1980. My First Gay Book
In 1980 there were very few UK bookshops that stocked gay titles. Those that did limited their selection to ‘the classics’ such as The Well of Loneliness, rather than contemporary gay writing.
The situation was compounded by the fact that both gay and feminist publishing houses were very much in their infancy. For example, The Women’s Press and Gay Men’s Press didn’t start until 1979, Brilliance Books not until 1983.
In practice, this meant that putting a wider range of gay/lesbian literature on the shelves would require booksellers to import it – usually from the USA. That in itself would be a bridge too far for most mainstream bookstores. Add to that the propensity of Her Majesty’s Customs to impound anything that looked in the slightest bit perverse or ‘obscene’ and it was enough to discourage all but the hardiest of literary souls.
And that was the background against which I began to buy gay books. I was just beginning to come out of my shell at that time: even though I had ‘officially’ come out in 1976, I only began to engage (tentatively) with gay people or organisations from 1980. In retrospect, I think that reticence also explains my first choices of gay books.

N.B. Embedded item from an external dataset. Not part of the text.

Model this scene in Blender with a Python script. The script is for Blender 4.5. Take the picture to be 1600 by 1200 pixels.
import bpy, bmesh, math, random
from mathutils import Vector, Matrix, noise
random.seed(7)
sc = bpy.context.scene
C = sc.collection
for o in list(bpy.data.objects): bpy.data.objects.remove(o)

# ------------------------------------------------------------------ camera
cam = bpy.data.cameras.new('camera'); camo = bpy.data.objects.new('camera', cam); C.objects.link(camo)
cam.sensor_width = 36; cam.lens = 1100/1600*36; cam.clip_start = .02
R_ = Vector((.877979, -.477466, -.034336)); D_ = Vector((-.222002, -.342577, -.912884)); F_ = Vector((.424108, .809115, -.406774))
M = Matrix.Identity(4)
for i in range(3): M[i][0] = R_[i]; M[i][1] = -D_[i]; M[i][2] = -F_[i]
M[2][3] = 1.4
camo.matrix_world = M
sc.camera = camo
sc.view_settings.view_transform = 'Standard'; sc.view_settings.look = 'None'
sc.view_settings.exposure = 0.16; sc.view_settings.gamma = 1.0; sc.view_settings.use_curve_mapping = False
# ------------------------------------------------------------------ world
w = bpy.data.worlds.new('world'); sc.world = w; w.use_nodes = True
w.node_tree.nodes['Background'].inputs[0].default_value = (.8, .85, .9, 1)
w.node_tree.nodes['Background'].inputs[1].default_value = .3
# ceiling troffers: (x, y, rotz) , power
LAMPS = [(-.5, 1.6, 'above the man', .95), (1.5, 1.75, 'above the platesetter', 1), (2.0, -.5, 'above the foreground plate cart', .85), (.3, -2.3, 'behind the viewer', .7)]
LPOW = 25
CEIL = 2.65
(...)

I didn’t go to somewhere as up-front as Gay’s the Word bookstore, nor did I risk approbation by buying something ‘gay’ in a mainstream bookshop (presuming I could find anything). I went instead to Housman’s radical bookstore in London and bought ‘Socialism and the New Life: the personal and sexual politics of Edward Carpenter and Havelock Ellis.”
It was as dry as cardboard – but it was safe. Nice, neutral cover. Unambiguously academic – lest there be any suggestion I was interested in something erotic.
Unsurprisingly, I never read it! It was one small step for a (clearly anxious) man – but not in any really purposeful direction.
Which still leaves me wondering how (and where) I ever did buy gay books that actually had a bit of sex in them (such as ‘Milkman’s on his Way’, ‘The Boys on the Rock’, ‘Teardrops on My Drum’…). As well as my own reticence to declare an interest in erotic gay literature, these books simply weren’t available in bookshops in my home town of Nottingham – not even at Mushroom, the town’s radical bookshop. And regular trips to Gay’s the Word in London simply weren’t financially feasible.
I did end up buying gay books – lots of them. But I can’t for the life of me think where I would have got them in the early Eighties – certainly not at W.H. Smith’s! Maybe it just goes to show that, where there’s a will (albeit an ambiguous one), there’s a way.